Food and non-alcoholic beverages inflation, which is prone to transitory shocks, stood at 4,79% year-on-year, and was up 0,54% to 0,29% month-on-month. Non-food inflation was up 3,61% year-on-year but shed 0,05% to 0,16% month-on-month. .
Food and non-alcoholic beverages, which have a weighted 31,93% on the all items index, rose marginally owing to a weaker rand, given that Zimbabwe currently imports most of her basic commodities from South Africa.
A breakdown of the food index shows that the price of fruits in the period under review went down by 4,49%, while that of vegetables was down by 0,61%. This was however diluted by the upward movement in prices of bread and cereals, up 1,58%, coupled with a rise in the prices of meat which went up by 0,76%.
Inflation on housing, water, electricity, gas, and other fuels, which have a CPI weighting of 16,23%, rose 14,13% year-on-year and 1.26% month-on-month.
According to Zimstats, the CPI for the month of June rose to 101,84 compared to 101,63 in May this year and 97,95 in May 2011.
Using the current CPI determination method and with the rand continuing to weaken, inflation was likely to remain subdued and the weak global economic growth was likely to ensure that oil prices remained depressed in the short- to medium-term, resulting in weaker inflationary pressures in most oil-importing countries like Zimbabwe.
Government’s Medium Term Plan is targeting annual inflation to move within a band of 4% to 6% by 2015. It managed to meet the MTP inflation target last year, at 4,9% in December. The underperformance of the agricultural sector this year is expected to exert pressure on food inflation.
Overall inflation is thus projected at an average of 5% in 2012, according to Zimstats.

 

 as CCZ says consumer basket has increased

 

CONSUMER Council of Zimbabwe (CCZ)’s consumer basket for a family of six marginally increased to US$561,13 in June, reflecting a 0,18% rise compared to the previous month. The consumer basket was recorded at US$560,14 in May.
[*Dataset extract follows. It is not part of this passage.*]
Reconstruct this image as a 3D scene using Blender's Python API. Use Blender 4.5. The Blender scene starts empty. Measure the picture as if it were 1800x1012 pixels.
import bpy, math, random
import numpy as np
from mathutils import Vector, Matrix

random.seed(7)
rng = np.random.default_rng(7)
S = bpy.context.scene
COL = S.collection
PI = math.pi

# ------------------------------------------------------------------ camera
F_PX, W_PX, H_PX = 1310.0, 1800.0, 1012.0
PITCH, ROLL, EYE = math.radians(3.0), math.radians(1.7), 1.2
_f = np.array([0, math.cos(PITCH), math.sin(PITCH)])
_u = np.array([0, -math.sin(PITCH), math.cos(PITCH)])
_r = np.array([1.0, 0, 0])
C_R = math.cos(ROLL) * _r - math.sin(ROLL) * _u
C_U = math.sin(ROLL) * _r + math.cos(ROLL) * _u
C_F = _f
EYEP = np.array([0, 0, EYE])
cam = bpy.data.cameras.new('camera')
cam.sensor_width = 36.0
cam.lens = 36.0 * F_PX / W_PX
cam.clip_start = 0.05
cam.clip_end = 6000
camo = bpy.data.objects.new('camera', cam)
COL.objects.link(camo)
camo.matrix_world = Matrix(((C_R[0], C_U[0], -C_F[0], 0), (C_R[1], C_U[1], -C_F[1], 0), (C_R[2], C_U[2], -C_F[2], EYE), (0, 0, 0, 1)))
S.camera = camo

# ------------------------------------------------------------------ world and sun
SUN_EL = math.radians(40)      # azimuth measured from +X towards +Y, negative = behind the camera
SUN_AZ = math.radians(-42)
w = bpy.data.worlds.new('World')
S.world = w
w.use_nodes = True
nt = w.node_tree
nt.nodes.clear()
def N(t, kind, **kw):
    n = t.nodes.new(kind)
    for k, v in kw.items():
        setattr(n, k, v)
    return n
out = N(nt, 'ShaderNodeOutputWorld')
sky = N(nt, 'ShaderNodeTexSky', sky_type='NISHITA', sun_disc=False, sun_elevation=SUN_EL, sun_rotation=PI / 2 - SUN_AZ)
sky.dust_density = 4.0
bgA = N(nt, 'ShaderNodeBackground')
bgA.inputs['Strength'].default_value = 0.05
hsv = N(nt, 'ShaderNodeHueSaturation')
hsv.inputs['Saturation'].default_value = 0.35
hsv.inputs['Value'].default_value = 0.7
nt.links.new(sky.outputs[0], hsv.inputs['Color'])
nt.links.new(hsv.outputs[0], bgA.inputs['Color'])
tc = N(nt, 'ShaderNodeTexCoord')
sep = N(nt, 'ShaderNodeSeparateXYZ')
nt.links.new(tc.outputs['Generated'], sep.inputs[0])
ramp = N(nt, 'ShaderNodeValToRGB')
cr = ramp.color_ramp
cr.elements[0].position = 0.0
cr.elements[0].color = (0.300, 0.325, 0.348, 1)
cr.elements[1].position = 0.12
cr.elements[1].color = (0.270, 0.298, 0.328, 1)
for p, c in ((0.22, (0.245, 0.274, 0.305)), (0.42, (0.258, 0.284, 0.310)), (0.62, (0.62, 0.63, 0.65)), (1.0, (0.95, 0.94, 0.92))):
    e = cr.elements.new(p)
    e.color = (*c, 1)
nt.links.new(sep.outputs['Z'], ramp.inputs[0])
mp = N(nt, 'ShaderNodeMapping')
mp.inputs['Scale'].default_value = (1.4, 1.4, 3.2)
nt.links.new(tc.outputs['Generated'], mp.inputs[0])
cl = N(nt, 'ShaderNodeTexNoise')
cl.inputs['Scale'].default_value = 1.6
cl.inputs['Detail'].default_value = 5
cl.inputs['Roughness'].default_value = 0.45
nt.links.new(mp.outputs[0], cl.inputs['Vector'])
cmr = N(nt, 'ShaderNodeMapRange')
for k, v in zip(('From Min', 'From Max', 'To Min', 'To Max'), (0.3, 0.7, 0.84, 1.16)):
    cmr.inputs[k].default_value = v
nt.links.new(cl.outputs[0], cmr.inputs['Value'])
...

According to CCZ, the food basket in the period increased by 0,92% to US$148,88, up from US$147,53 recorded the previous month.
The food and detergents basket went up 99 cents to US$162,13 in June compared to US$161,14 in May.
The CCZ said the rise in the basket was largely precipitated by the upward movement in price of sugar, which went up 10c to US$2,25; cooking oil, rose 16c to US$1,55 whilst tea leaves jumped by 46c to US$2,35 in the period.
Other increases were recorded in rice and tomatoes, going up by US5 cents, cabbage and bath soap increasing US9 cents and US2 cents respectively.
Despite the reduction in the prices of fuel, with petrol going down to US$1,39 a litre from $1,44 and diesel reducing to US$1,25 from US $1,33 in the period, there has been no significant corresponding reductions in prices of commodities.
Prices for mealie-meal marginally reduced to US$9,38 per 20kg, from US$9,90 in May while fresh milk went down 3US cents to 70US cents in the same period.
Onion prices reduced by a US cent to 99UScents per kg while washing soap shed off 9US cents to US$1,53 a bar in June.
The prices of margarine, bread, flour, salt, beef and washing powder remained unchanged.
The consumer basket for transport, rent, water and electricity, health, education, clothing and footwear also remained at US$399 in June.
CCZ however said it was concerned with the hike in transport fares during peak hours and will continue to monitor the situation closely and advocate for fair and affordable rates.
Water and electricity supply continue to be a challenge, with a number of households still running dry to the extent of using untreated water from unprotected wells and staying in darkness for periods beyond 12 hours, according to CCZ.
Commenting on the persistent shortage of coins for change, CCZ said it will continue engaging concerned stakeholders such as the Bankers Association of Zimbabwe and government, particularly the Ministry of Finance, until a solution to this crisis is found.